Give the lines of the material verbatim, from the first line to the line with "[.001, .0012, .001], 'fold')", including both.
--- Begin Data block ---
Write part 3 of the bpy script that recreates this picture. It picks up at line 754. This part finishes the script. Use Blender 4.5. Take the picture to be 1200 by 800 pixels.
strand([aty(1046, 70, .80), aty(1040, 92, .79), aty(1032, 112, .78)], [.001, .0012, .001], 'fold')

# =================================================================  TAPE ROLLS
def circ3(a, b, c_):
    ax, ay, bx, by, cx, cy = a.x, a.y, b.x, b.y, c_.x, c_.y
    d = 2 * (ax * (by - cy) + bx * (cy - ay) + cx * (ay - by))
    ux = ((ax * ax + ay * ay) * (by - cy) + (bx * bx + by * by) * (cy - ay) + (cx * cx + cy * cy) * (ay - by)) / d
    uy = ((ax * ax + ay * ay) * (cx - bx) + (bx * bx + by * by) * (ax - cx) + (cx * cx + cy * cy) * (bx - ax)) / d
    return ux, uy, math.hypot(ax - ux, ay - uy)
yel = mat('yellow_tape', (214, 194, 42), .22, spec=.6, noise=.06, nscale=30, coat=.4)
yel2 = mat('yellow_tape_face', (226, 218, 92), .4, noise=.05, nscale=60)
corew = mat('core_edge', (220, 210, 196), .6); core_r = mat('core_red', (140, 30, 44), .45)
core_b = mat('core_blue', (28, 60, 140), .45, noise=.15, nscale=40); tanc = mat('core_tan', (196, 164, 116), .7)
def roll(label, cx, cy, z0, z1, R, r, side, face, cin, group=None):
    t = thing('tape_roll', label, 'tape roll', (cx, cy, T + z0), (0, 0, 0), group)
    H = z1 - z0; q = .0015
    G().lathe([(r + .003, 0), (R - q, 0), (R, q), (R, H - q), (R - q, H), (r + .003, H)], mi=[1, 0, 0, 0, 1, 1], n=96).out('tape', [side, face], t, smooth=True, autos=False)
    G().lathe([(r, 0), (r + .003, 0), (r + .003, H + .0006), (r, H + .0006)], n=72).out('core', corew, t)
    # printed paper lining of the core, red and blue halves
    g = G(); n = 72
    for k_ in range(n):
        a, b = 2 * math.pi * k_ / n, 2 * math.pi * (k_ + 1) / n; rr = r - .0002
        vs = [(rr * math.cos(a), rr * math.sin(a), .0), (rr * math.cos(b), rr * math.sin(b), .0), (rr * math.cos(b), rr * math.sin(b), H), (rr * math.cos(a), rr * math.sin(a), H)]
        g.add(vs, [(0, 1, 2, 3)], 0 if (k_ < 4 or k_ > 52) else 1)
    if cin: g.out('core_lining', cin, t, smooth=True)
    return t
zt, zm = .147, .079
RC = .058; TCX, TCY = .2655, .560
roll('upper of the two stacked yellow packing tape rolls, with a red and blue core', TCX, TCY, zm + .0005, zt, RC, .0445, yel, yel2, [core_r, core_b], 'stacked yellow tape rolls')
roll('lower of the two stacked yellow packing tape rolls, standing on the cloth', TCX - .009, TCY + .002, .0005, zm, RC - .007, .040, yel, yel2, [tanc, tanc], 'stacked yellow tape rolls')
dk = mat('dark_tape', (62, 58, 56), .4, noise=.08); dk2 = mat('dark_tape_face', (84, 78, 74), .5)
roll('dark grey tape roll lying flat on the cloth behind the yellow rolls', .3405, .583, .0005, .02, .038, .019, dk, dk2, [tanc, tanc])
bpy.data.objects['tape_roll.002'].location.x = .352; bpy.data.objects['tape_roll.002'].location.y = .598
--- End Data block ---
* _Answer to this exercise_
Write part 3 of the bpy script that recreates this picture. It picks up at line 754. This part finishes the script. Use Blender 4.5. Take the picture to be 1200 by 800 pixels.
strand([aty(1046, 70, .80), aty(1040, 92, .79), aty(1032, 112, .78)], [.001, .0012, .001], 'fold')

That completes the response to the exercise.